O § 7º do artigo 98 do CPC[lv] prevê a aplicação dos §§ 3º a 5º do art. 95 também do CPC[lvi].
O beneficiário da gratuidade será citado e terá prazo de 15 (quinze) para contestar o pedido de revogação total ou parcial do benefício ou a sua substituição pelo parcelamento das despesas.
Conforme a literalidade da Lei é do juízo competente para decidir questões notariais ou registrais (Vara Especializada em Registros Públicos), e não do juízo do processo no qual a gratuidade foi concedida. Dessa forma, pode haver juízo do mesmo grau jurisdicional em conflito haja vista que a concessão da gratuidade, alcança muito mais do que o pagamento dos emolumentos cartorários. Três soluções são possíveis:
O juízo da Vara de Registros Públicos decidir que não pode revogar a concessão do benefício deferido no processo originário. Tal solução faria letra morta o § 8º do art. 98 do CPC. Solução que não parece adequada.
O juízo da Vara de Registros Públicos revoga o benefício ocasionando o que Norberto Bobbio conceitua como antinomia “aquela situação que se verifica entre duas normas incompatíveis, pertencentes ao mesmo ordenamento e tendo o mesmo âmbito de validade.[lvii]” Essa solução levaria a uma contradição lógica de decisões judiciais de mesmo grau de jurisdição, também não sendo adequada.
Por fim, a solução aparentemente mais adequada é aquela em que a decisão de revogação da gratuidade deferida seria eficaz apenas com relação aos emolumentos devidos ao notário ou registrador, para as demais despesas a gratuidade continuaria vigendo. Aqui ainda se verifica contradição lógica, contudo não há contradição pratica de decisões.
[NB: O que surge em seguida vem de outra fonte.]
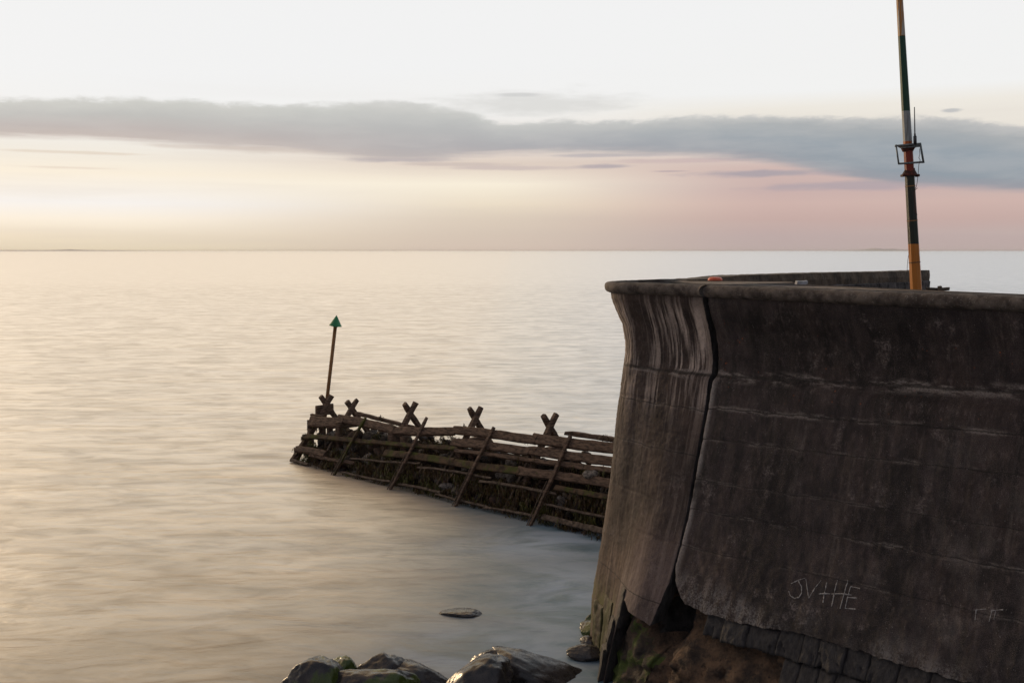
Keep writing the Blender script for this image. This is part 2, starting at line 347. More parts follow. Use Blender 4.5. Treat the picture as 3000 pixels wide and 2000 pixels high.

Como leciona Carlos Maximiliano a “incompatibilidade implícita entre duas expressões de direito não se presume; na dúvida, se considerará uma norma conciliável com a outra.[lviii]”
CONCLUSÃO
A assistência jurídica integral e a gratuidade da justiça tem intima relação com democracia e sua indissociabilidade em relação ao processo como instrumento de realização da Justiça. Acesso à Justiça é “acesso à ordem jurídica justa”; é reflexo das conquistas democráticas e da busca de igualdade entre os homens; em última instância, a garantia depende de um processo democrático e só ocorre, em seus termos completos, quando há paridade de armas e oportunidades processuais.
Para Canotilho o princípio da máxima efetividade da norma constitucional possui a seguinte formulação: “a uma norma constitucional deve ser atribuído o sentido que maior eficácia lhe dê[lix]” Gilmar Mendes ao comentar o princípio adverte que, “embora se trate de um princípio aplicável a toda norma constitucional, tem espaço de maior realce no campo das normas constitucionais programáticas e no domínio dos direitos fundamentais. A eficácia da norma deve ser compreendida como a sua aptidão para produzir os efeitos que lhes são próprios. Esse princípio, na realidade, vem sancionado, entre nós, no § 1º do art. 5º da Constituição, que proclama a aplicação imediata das normas definidoras de direitos e garantias fundamentais.[lx]”
E prossegue o Ministro ao afirmar que “não se deve pressupor que o legislador haja querido dispor em sentido contrário à Constituição; ao contrário, as normas infraconstitucionais surgem com a presunção de constitucionalidade. Daí que, se uma norma infraconstitucional, pelas peculiaridades da sua textura semântica, admite mais de um significado, sendo um deles coerente com a Constituição e os demais com ela incompatíveis, deve-se entender que aquele é o sentido próprio da regra em exame leitura também ordenada pelo princípio da economia legislativa (ou da conservação das normas). A interpretação conforme a Constituição possui, evidentemente, limites. Não pode forçar o significado aceitável das palavras dispostas no texto nem pode desnaturar o sentido objetivo que inequivocamente o legislador quis adota”[lxi].
A interpretação dada ao § 8º do Art. 98 do CPC, ao restringir o alcance da revogação dos benefícios da gratuidade da justiça apenas aos emolumentos devidos ao notário/registrador é a que melhor se moldura aos preceitos constitucionais vigentes.